High-fidelity social learning via shared episodic memories enhances collaborative foraging through mnemonic convergence
Ismael T. Freire, Paul Verschure
TL;DR
This work investigates how episodic memory and social learning interact in collective foraging by using Sequential Episodic Control (SEC) agents that can share complete episodic memories. By manipulating memory length, transfer rate $Tr$, and transfer noise $Tn$, the study demonstrates that high-fidelity social learning consistently improves resource collection and equitable distribution, with performance scaling with the frequency of social transmissions. mnemonic metrics show that high-fidelity sharing promotes mnemonic alignment and memory distribution across agents while reducing diversity, and correlations between memory distribution and rewards are strong ($r$ around 0.93). An optimal memory length exists beyond which performance plateaus, and low-fidelity learning increases mnemonic diversity without translating into performance gains.
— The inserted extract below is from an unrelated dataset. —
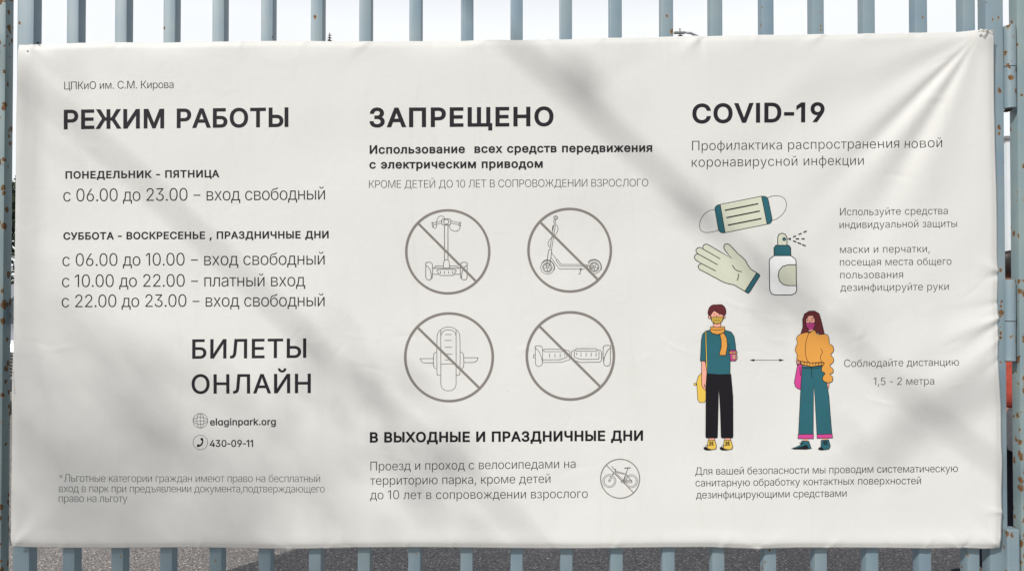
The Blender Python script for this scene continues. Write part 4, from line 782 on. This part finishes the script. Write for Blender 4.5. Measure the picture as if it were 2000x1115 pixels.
d.each(YELLOW, strap_print=[ST], mask_print=[MK], shoe_print=[S1, [(x + 113, y) for x, y in S1]])
SO = [(123, 1054), (135, 1048), (160, 1064), (190, 1069), (165, 1075), (135, 1074), (123, 1066)]
d.stroke(ST, w, True).stroke(MK, w, True).stroke([(183, 150), (250, 149)], w).stroke([(185, 160), (248, 159)], w).stroke([(190, 170), (240, 169)], w)
for dx in (0, 113):
    d.stroke([(x + dx, y) for x, y in S1], w, True).fill([(x + dx, y) for x, y in SO])
    for yy in (1012, 1022, 1032): d.stroke([(163 + dx, yy), (190 + dx, yy + 8)], w).stroke([(190 + dx, yy), (163 + dx, yy + 8)], w)
    d.stroke([(137 + dx, 1040), (165 + dx, 1042)], w)
d.done('outline_print', INKB)
S_A = [(170, 207), (215, 213), (268, 207), (269, 243), (244, 257), (215, 262), (185, 255), (167, 240)]; S_B = [(235, 263), (262, 250), (283, 288), (288, 340), (277, 408), (235, 408), (232, 396), (246, 350), (245, 300)]
d.each(ORANGE, scarf_print=[S_B], collar_print=[S_A])
CU = [(303, 374), (351, 374), (346, 446), (310, 446)]; d.fill(CU); d.done('cup_print', PINK)
HD = [(326, 404), (350, 404), (356, 420), (350, 437), (324, 432), (320, 418)]; d.fill(HD, True); d.done('hand_print', SKIN)
d.stroke(S_B, w, True).stroke(S_A, w, True).stroke([(172, 225), (215, 232), (262, 224)], w, sm=True).stroke(CU, w, True).stroke(HD, w, True, True).stroke([(324, 414), (352, 414)], w * .8).stroke([(324, 424), (352, 425)], w * .8)
d.stroke([(299, 384), (355, 384), (355, 395), (299, 395)], w, True); d.done('outline_print', INKB)
d.fill([(301, 387), (353, 387), (353, 392), (301, 392)]); d.done('cup_band_print', YELLOW)

ic = icon('masked_woman_picture', 'printed figure in orange jacket, teal trousers with pink cuffs and pink bag')
d = Draw(*Q, ic)
BG = [(785, 470), (770, 545), (760, 600), (768, 630), (785, 643), (808, 652), (815, 600), (819, 475)]
d.fill(BG); d.done('bag_print', PINK)
HR = [(807, 258), (822, 212), (821, 155), (835, 118), (868, 98), (905, 97), (937, 116), (951, 160), (973, 256), (945, 262), (900, 240), (860, 245), (838, 262)]
d.fill(HR); d.done('hair_print', HAIR)
FC = [(845, 152), (862, 132), (893, 128), (907, 158), (906, 195), (892, 222), (862, 226), (845, 200)]; NK = [(862, 215), (897, 215), (900, 245), (862, 248)]
HN = [(774, 446), (800, 438), (806, 468), (780, 478)]; HN2 = [(986, 598), (1005, 598), (1001, 638), (991, 656)]
d.each(SKIN, neck_print=[NK], face_print=[FC], hand_print=[HN, HN2], ankle_print=[[(818, 990), (858, 990), (857, 1012), (820, 1010)], [(955, 990), (995, 990), (994, 1004), (955, 1004)]])
d.stroke(BG, w, True).stroke(HR, w, True).stroke(NK, w, True).stroke(FC, w, True).stroke(HN, w, True).stroke(HN2, w, True).stroke([(778, 456), (802, 455)], w * .7).stroke([(779, 466), (802, 465)], w * .7)
d.stroke([(856, 158), (856, 168)], w).stroke([(887, 156), (887, 167)], w).stroke([(873, 165), (871, 180)], w).stroke([(848, 150), (860, 148)], w).stroke([(882, 148), (896, 149)], w); d.stroke([(800, 490), (803, 545), (812, 553)], w); d.done('outline_print', INKB)
TW = [(815, 485), (802, 700), (788, 965), (892, 965), (894, 700), (895, 615), (905, 700), (918, 965), (1024, 962), (1003, 700), (985, 590), (962, 480), (880, 492)]
SW1 = [(738, 1062), (770, 1052), (800, 1038), (812, 1007), (860, 1010), (878, 1062), (840, 1067), (780, 1066)]; SW2 = [(948, 1004), (1000, 1000), (1012, 1043), (1003, 1066), (965, 1072), (945, 1050)]
d.each(TEAL, trousers_print=[TW], shoe_print=[SW1, SW2])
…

These results illuminate how memory fidelity and distribution shape collective cognition and offer a neurocomputational lens on cultural evolution in multi-agent systems.
Abstract
Social learning, a cornerstone of cultural evolution, enables individuals to acquire knowledge by observing and imitating others. At the heart of its efficacy lies episodic memory, which encodes specific behavioral sequences to facilitate learning and decision-making. This study explores the interrelation between episodic memory and social learning in collective foraging. Using Sequential Episodic Control (SEC) agents capable of sharing complete behavioral sequences stored in episodic memory, we investigate how variations in the frequency and fidelity of social learning influence collaborative foraging performance. Furthermore, we analyze the effects of social learning on the content and distribution of episodic memories across the group. High-fidelity social learning is shown to consistently enhance resource collection efficiency and distribution, with benefits sustained across memory lengths. In contrast, low-fidelity learning fails to outperform nonsocial learning, spreading diverse but ineffective mnemonic patterns. Novel analyses using mnemonic metrics reveal that high-fidelity social learning also fosters mnemonic group alignment and equitable resource distribution, while low-fidelity conditions increase mnemonic diversity without translating to performance gains. Additionally, we identify an optimal range for episodic memory length in this task, beyond which performance plateaus. These findings underscore the critical effects of social learning on mnemonic group alignment and distribution and highlight the potential of neurocomputational models to probe the cognitive mechanisms driving cultural evolution.